Pronouncing Wisconsin

Arnold M. Zwicky zwicky at CSLI.STANFORD.EDU
Thu Dec 21 17:59:30 UTC 2006

On Dec 21, 2006, at 9:37 AM, Scot LaFaive wrote:

> I've noticed lately that many commercials played in Wisconsin seem
> to have
> people clearly pronouncing the /k/ sound in the second syllable,
> and it
> sounds odd to me. From what I gather from 31 years in Wisconsin, it
> seems
> that natives generally don't clearly pronounce the /k/; I think we
> tend to
> voice it as /g/, but I may be wrong in my analysis (my ears don't
> distinguish so well, the lazy fools). Just curious if anyone else has
> noticed this or can confirm or correct me.

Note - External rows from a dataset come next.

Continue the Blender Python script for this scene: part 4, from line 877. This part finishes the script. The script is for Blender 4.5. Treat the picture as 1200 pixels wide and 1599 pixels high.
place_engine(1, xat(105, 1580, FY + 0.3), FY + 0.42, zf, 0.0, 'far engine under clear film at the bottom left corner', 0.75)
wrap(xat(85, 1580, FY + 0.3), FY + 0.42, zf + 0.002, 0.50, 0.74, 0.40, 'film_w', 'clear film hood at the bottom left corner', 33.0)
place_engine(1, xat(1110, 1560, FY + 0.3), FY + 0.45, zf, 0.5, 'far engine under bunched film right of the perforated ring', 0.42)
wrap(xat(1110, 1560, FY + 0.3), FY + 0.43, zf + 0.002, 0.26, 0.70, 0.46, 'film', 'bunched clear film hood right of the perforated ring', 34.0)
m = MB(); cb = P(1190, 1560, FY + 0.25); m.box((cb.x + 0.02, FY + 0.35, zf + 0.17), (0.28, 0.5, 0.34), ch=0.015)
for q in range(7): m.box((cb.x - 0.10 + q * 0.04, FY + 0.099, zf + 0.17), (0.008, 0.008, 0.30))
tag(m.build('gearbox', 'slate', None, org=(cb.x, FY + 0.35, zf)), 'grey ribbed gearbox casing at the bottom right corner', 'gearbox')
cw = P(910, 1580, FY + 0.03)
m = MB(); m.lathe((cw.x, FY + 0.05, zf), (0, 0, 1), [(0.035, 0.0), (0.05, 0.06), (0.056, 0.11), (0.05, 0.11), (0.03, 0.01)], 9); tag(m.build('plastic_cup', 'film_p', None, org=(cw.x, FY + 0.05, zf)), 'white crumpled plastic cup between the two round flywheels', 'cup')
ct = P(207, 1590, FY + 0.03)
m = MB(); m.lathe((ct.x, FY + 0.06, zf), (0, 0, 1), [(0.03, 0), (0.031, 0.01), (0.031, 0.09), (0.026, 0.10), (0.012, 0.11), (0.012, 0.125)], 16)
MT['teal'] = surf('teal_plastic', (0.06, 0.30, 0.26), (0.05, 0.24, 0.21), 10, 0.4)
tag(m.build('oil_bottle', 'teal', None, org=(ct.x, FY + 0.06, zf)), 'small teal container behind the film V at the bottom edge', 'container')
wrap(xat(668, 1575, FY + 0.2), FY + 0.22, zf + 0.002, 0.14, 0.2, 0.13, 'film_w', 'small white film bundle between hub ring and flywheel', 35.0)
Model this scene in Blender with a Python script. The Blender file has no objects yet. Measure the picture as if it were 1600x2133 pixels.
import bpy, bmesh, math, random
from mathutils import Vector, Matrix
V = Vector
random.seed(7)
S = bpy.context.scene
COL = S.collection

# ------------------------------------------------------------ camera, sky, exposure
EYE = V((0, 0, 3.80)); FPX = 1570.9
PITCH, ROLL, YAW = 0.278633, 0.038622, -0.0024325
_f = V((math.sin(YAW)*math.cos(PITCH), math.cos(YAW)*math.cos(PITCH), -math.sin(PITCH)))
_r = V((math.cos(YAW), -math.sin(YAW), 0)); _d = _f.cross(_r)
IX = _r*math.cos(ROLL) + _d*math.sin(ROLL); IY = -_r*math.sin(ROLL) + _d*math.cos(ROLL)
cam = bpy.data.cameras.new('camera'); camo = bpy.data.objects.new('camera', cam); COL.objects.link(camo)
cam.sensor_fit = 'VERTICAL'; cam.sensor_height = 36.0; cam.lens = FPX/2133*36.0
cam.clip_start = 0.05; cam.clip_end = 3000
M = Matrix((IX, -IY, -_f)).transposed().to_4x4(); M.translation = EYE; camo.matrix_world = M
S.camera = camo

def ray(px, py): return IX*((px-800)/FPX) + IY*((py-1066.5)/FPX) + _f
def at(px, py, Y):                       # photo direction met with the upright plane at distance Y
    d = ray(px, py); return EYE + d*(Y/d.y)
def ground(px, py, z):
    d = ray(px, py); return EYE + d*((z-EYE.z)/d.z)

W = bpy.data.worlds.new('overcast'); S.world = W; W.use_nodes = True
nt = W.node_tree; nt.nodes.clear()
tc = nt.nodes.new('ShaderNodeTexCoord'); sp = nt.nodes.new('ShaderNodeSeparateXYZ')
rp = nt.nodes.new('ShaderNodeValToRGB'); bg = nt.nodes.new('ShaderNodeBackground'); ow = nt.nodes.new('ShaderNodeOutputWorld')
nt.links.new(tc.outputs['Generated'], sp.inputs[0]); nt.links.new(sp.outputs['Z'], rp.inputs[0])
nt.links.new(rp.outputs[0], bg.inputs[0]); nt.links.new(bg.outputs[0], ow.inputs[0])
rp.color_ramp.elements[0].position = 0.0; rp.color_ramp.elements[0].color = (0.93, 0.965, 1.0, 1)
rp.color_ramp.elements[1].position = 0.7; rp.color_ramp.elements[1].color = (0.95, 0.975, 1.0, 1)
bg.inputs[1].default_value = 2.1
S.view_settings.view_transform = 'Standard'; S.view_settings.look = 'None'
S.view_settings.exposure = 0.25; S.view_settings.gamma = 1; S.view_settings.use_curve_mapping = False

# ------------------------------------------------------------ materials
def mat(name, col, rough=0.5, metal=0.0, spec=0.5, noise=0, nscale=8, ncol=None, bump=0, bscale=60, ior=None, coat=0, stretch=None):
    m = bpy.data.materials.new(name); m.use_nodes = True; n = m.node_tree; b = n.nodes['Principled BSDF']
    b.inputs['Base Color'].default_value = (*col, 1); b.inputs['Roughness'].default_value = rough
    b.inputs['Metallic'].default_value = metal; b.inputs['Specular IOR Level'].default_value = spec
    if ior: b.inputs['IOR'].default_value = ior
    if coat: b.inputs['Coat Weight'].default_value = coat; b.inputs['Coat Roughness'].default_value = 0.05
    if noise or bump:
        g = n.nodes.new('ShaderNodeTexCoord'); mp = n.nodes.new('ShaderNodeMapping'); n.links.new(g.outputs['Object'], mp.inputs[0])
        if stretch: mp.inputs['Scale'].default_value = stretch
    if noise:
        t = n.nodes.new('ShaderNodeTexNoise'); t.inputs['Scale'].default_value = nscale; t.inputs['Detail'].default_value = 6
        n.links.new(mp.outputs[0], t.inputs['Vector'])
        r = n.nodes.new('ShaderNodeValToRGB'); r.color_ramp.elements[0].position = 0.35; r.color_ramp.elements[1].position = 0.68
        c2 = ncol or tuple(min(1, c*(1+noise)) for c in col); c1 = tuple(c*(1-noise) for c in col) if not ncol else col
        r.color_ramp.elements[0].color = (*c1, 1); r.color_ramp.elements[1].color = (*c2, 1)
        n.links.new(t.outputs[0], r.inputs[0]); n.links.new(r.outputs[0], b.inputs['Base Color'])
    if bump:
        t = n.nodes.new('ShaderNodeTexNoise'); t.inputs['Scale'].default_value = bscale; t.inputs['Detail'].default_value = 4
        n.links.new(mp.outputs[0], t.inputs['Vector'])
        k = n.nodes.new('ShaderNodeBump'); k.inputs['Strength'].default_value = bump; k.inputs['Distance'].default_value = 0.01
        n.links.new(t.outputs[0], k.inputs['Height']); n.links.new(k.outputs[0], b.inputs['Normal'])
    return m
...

this one comes up here from time to time.  the short version is:

"Wisconsin" is usually pronounced by natives of the state with an
unaccented first syllable, but by outsiders with a tertiary accent on
the first syllable.  the accentual difference yields a difference in
syllable-division.  with unaccented first syllable, the s is
syllabified as part of the second syllable: Wi.scon.sin; the k is
then unaspirated (as in "skin"), which you might be hearing as
voicing.  with an accent on the first syllable, the s can be (though
it doesn't have to be) syllabified as the offset of that syllable:
Wis.con.sin; if so, the k is aspirated and will be heard as a clear k.